Summary
For land use analysts and planners, it is important to understand the limits in accuracy and precision of GIS information, including data derived from remote sensing, field surveys, or digitizing, and from numerical models. Although GIS information is often approximate and coarse grained (particularly if derived from remote sensing and numerical model predictions), it offers unprecedented ability to plan (and evaluate through modeling) watershed-scale plans for forestry, restoration, road rehabilitation, conservation, wildfire planning, and to consider climate change impacts. For example, a GIS map of fish habitat quality can be used to prioritize where analysts will go into the field to plan inventory, monitoring, and restoration projects.

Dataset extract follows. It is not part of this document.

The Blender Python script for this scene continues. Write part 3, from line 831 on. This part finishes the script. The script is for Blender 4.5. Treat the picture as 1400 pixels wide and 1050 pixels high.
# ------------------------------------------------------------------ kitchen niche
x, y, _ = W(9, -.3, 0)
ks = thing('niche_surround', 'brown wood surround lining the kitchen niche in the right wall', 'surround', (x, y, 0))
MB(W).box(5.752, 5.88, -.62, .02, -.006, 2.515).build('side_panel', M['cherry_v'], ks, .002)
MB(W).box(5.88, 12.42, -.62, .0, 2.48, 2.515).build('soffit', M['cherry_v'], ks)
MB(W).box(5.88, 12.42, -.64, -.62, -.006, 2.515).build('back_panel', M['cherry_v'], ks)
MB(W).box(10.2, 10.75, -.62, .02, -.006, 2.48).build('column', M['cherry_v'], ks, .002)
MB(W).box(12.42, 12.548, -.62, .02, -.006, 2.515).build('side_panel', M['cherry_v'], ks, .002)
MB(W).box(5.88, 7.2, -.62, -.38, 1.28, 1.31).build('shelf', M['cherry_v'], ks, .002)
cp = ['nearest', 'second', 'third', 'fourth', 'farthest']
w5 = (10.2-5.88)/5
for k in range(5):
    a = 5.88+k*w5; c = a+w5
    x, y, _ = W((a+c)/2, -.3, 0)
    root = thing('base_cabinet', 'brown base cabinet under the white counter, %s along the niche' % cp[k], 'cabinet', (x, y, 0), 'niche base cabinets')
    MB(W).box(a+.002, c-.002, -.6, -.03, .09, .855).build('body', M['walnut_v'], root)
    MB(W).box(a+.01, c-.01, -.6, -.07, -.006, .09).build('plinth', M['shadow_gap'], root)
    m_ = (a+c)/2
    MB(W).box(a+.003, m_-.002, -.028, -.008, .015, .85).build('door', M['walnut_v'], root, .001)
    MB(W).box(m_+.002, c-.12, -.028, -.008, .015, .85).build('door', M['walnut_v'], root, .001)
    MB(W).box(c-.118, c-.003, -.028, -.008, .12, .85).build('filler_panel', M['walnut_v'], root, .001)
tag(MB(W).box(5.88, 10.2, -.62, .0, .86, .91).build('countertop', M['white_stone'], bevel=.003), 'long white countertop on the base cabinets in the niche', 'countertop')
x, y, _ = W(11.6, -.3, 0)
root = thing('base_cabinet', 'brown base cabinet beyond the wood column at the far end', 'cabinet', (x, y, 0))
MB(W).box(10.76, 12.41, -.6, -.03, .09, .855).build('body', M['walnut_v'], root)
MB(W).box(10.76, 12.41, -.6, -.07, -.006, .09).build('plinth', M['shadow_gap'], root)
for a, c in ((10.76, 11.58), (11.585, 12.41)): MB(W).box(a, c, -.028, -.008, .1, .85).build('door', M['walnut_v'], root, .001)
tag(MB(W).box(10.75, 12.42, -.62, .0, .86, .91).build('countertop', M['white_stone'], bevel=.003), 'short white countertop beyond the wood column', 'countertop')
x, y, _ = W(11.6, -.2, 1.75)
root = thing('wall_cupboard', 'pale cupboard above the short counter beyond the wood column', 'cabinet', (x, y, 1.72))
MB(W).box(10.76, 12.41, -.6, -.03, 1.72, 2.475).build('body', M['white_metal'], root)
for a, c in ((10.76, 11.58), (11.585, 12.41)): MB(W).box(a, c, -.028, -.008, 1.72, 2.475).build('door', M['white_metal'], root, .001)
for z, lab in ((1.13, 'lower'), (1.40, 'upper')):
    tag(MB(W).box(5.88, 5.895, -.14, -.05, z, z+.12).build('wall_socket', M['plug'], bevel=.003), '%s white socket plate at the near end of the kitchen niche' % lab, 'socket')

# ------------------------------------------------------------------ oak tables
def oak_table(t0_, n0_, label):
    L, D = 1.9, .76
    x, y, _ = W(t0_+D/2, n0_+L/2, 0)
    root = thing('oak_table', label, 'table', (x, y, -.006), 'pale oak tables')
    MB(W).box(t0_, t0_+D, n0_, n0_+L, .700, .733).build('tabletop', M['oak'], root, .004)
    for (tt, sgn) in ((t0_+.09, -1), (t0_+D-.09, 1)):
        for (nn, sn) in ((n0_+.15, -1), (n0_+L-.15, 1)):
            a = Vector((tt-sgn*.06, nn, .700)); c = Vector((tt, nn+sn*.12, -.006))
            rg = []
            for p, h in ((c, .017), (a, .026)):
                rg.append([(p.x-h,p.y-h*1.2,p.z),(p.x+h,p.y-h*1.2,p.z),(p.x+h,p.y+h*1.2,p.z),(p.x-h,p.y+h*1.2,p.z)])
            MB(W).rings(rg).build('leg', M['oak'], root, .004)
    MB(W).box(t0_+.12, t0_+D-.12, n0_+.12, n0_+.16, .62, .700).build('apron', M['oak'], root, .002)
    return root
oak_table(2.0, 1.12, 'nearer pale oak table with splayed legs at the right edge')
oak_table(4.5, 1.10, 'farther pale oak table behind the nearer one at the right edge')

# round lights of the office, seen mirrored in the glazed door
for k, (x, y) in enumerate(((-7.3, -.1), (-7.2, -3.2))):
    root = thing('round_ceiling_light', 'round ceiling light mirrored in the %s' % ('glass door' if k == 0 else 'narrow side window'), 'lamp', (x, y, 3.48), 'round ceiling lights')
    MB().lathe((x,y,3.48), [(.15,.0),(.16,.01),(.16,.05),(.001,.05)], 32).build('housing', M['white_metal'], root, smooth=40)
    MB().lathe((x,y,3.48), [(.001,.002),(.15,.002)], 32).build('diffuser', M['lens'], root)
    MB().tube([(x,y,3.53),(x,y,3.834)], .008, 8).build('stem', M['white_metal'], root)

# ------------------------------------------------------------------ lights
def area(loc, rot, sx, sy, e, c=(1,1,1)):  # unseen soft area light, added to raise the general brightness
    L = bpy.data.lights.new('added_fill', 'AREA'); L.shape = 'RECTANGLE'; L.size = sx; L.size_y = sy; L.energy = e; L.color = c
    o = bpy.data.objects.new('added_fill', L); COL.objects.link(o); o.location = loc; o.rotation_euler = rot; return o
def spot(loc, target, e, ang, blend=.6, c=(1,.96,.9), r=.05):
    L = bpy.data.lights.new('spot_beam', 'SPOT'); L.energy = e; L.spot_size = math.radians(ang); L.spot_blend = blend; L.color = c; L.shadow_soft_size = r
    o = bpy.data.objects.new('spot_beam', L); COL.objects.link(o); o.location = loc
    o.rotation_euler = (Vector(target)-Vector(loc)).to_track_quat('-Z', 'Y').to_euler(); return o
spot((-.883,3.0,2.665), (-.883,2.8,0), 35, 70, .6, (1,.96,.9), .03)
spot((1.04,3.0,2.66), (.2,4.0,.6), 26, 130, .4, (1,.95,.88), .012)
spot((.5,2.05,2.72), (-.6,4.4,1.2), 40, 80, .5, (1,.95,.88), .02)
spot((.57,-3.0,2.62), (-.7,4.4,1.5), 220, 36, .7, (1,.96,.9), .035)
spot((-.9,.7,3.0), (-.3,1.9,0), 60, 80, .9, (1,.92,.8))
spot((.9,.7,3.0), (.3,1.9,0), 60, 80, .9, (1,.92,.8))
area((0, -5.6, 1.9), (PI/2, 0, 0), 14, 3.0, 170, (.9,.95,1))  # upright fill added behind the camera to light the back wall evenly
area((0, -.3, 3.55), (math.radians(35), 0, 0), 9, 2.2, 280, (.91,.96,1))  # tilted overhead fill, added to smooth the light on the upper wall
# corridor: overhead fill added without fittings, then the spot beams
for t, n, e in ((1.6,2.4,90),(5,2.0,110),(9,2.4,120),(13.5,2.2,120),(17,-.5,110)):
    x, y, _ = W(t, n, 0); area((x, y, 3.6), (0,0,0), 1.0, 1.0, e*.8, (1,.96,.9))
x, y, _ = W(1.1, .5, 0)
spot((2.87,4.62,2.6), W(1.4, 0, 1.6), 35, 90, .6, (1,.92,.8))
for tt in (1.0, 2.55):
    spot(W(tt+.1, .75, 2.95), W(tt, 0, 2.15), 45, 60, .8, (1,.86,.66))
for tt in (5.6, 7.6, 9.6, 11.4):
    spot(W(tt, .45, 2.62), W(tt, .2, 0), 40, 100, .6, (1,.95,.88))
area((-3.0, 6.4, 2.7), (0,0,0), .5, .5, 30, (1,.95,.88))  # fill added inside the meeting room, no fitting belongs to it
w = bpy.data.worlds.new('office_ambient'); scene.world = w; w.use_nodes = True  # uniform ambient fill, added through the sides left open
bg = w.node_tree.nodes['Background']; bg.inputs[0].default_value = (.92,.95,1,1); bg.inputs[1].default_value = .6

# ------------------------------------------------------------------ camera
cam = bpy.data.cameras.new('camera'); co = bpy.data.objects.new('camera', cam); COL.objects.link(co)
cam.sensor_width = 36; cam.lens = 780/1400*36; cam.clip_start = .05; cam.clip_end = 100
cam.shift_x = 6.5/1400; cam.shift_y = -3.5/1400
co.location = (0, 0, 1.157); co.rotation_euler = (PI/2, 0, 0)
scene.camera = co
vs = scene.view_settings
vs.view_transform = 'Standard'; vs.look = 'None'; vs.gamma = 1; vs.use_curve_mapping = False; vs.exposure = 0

When implementing such plans at the scale of individual hillsides, stream reaches, or road segments (e.g., timber harvest, fuel treatments, forest restoration-thinning, placement of wood in streams for restoration, and road maintenance or abandonment), site-specific information should be obtained on the relevant parameters (e.g., forest stand condition, channel characteristics, hillslope conditions, and road attributes and conditions). Once field observations or data have been collected, site-specific management prescriptions can be tailored or modified as necessary from the original predictions made using GIS information. In that way, GIS information and field information are compatible, and when used together, they provide a robust method for implementing forest management or fishery management at scales ranging from the watershed down to the particular hillside, stream reach, or road segment.